Human Rights Watch researchers work in more than 100 countries across the globe, producing dozens of meticulously researched reports every year. Those reports, grounded in international human rights law, are directed at government officials and policymakers and aim to end abuses and change government policies. Rights & Wrongs will bring that research to life in an immersive medium with compelling accounts that are accessible to a general audience.
“From a Ukrainian city to a Bangladesh shipyard, we will take listeners to the places where human rights violations are happening and hear firsthand powerful stories about the fight to speak freely, to get a decent standard of living, or simply, just to live,” said Mei Fong, chief media officer at Human Rights Watch.

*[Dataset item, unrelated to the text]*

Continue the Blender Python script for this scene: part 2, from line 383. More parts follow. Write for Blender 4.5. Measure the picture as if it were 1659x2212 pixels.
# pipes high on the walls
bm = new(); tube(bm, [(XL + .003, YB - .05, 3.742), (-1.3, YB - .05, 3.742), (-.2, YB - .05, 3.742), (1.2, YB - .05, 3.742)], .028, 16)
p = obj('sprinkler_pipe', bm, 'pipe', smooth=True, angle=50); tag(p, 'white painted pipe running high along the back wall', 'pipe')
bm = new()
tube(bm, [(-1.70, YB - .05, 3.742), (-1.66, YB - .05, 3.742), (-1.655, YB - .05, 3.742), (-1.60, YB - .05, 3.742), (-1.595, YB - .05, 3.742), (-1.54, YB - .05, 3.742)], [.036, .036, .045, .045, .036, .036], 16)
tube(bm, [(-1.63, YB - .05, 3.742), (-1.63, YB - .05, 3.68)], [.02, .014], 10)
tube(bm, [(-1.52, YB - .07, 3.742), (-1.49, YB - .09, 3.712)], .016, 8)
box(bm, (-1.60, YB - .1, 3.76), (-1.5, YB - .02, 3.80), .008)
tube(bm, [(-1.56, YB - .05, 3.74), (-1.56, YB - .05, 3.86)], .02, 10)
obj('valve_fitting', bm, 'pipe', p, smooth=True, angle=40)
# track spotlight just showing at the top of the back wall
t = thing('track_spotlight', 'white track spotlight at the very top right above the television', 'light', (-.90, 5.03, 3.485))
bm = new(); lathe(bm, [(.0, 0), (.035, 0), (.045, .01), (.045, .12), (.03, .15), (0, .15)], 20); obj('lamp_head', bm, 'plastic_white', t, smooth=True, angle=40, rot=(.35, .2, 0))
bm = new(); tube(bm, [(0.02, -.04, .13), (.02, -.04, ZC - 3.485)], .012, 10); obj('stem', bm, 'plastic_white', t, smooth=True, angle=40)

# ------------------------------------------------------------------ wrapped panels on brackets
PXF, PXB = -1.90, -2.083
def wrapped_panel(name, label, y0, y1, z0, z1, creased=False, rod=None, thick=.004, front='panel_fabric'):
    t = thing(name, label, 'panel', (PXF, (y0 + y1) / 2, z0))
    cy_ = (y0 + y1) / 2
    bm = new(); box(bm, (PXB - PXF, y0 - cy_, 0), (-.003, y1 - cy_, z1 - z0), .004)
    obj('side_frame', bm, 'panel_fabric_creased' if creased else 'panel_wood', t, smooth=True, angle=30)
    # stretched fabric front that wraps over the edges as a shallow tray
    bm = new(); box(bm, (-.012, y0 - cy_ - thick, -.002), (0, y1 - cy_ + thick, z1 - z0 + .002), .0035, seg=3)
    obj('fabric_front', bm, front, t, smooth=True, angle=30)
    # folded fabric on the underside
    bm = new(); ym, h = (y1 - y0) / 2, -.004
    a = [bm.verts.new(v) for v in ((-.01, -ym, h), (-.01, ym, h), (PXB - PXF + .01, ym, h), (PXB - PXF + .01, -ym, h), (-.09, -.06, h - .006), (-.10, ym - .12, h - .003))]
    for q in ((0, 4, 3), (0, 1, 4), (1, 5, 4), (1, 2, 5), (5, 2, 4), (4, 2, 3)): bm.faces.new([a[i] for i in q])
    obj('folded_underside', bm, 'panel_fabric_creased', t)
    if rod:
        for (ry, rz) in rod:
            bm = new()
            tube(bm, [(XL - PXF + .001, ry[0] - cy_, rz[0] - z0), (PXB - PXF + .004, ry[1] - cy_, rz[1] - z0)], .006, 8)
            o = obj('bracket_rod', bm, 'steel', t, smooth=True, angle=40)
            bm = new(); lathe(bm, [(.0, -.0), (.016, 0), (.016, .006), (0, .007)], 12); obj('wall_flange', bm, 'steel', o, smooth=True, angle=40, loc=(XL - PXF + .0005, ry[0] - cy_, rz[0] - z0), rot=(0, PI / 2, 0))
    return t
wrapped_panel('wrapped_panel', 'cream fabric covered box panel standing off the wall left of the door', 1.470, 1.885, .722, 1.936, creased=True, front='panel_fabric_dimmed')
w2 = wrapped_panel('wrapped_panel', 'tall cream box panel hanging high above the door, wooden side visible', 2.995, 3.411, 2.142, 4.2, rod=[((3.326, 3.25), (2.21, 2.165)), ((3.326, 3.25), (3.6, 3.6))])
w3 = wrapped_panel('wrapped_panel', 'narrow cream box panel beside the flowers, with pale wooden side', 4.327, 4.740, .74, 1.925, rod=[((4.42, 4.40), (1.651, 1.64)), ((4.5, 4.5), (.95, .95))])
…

The series will be hosted by Ngofeen Mputubwele, formerly of The New Yorker, and produced by Curtis Fox, a veteran podcast producer for National Public Radio and The New Yorker. Rights & Wrongs will feature interviews with Human Rights Watch researchers as well as voices from the countries where they work.
The first episode of Rights & Wrongs looks at Human Rights Watch efforts to document the destruction of Mariupol as Russian forces laid siege and cut off communications to the Ukrainian city. Documenting what happened became all the more critical when Russia began destroying evidence of war crimes as it began to rebuild Mariupol in Russia’s image.
Subsequent episodes of Rights & Wrongs will explore how Human Rights Watch documented the killing of Ethiopian migrants by Saudi border guards at a remote Saudi-Yemen border outpost, how the shipping industry sends end-of-life ships to Bangladesh to be scrapped in dangerous yards that harm workers and pollute the environment, and how governments reach across borders to silence or deter dissent of their own nationals abroad.
Rights & Wrongs will be available on Spotify, Apple, YouTube, and Amazon.